◆ Given data:
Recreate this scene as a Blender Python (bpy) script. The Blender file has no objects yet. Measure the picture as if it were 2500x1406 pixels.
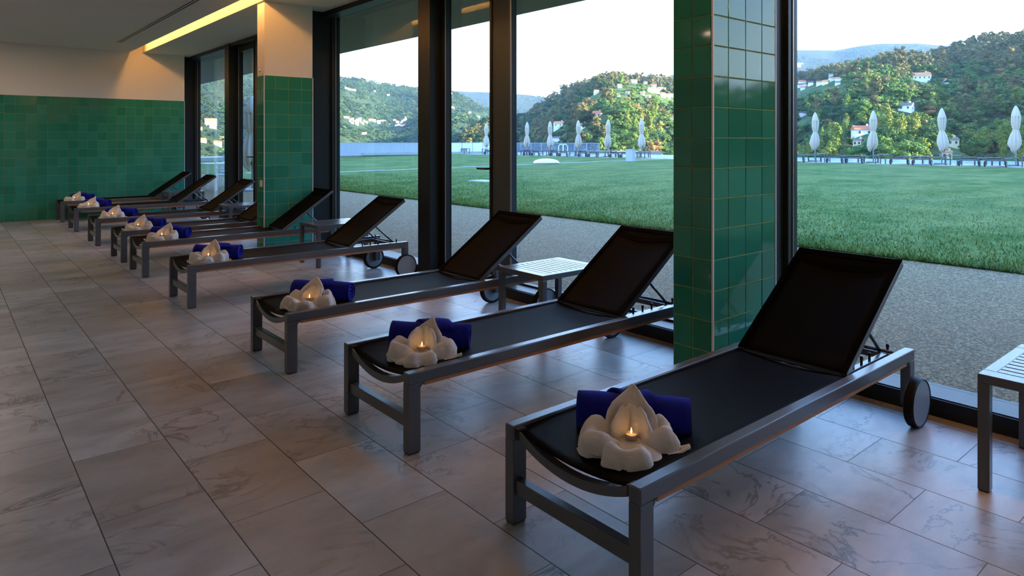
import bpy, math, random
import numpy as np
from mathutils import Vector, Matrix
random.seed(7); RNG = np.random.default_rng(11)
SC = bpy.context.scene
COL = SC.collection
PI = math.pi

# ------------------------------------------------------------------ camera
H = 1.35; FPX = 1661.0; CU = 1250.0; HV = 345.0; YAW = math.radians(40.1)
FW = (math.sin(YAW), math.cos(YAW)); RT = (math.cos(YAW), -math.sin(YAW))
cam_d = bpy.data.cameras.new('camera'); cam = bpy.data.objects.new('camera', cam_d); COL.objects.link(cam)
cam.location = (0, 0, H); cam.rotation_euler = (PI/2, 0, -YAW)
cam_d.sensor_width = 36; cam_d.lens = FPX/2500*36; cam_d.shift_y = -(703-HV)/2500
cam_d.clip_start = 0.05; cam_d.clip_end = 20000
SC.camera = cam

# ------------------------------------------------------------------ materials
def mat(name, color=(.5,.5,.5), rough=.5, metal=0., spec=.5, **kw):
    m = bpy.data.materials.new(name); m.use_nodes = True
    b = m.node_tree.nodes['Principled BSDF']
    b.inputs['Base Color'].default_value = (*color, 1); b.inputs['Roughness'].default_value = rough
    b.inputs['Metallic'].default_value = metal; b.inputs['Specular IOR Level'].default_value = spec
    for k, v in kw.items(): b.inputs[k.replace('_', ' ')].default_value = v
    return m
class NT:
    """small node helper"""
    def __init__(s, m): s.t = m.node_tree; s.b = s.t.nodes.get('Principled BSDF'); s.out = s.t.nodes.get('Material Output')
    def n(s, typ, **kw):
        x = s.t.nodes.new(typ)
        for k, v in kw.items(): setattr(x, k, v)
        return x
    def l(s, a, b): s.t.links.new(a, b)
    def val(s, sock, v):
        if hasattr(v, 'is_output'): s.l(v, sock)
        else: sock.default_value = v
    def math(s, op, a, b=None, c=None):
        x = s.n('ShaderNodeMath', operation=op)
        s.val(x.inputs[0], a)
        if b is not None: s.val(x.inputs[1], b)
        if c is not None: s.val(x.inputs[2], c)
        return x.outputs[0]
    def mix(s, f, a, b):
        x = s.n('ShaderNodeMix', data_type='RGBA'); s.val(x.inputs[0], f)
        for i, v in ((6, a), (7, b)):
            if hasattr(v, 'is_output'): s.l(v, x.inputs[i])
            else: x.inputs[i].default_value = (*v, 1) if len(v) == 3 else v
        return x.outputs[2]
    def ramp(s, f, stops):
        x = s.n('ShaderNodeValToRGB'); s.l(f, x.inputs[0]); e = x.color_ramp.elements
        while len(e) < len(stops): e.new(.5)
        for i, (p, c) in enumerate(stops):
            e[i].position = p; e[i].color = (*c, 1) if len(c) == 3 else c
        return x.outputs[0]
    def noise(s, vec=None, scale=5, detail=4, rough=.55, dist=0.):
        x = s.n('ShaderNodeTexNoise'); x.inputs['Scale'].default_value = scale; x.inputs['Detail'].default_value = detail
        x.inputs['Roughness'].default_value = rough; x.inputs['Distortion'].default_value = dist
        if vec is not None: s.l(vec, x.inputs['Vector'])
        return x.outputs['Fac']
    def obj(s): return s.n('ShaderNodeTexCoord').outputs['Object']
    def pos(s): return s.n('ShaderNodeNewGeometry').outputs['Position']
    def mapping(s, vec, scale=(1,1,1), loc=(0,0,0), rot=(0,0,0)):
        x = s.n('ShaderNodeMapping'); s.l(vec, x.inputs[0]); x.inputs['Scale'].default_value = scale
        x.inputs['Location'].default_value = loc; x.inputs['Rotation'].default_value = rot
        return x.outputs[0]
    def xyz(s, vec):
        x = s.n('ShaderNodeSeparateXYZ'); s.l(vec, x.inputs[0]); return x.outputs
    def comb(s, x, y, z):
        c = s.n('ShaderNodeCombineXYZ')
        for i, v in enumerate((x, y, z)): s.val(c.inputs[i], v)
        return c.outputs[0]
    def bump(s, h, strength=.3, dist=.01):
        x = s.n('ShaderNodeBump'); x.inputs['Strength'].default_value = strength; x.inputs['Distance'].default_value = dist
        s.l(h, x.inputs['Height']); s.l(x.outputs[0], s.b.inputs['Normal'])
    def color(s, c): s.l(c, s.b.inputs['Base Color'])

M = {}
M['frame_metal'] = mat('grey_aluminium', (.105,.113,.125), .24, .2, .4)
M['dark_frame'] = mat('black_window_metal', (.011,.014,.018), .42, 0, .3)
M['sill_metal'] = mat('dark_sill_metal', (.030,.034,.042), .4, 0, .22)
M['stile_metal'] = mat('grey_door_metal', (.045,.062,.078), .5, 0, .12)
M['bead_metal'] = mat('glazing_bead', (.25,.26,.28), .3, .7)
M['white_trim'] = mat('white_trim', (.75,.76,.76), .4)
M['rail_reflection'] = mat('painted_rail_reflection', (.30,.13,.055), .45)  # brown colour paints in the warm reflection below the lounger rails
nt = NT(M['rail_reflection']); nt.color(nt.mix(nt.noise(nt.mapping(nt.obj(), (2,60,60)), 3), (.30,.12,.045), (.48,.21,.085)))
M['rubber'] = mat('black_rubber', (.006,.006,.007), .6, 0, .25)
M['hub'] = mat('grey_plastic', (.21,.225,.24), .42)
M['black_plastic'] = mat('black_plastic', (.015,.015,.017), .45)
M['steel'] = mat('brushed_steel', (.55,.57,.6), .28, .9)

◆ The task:
Scan the material above. Copy each line where "scene" occurs.

◆ The solution:
Recreate this scene as a Blender Python (bpy) script. The Blender file has no objects yet. Measure the picture as if it were 2500x1406 pixels.
SC = bpy.context.scene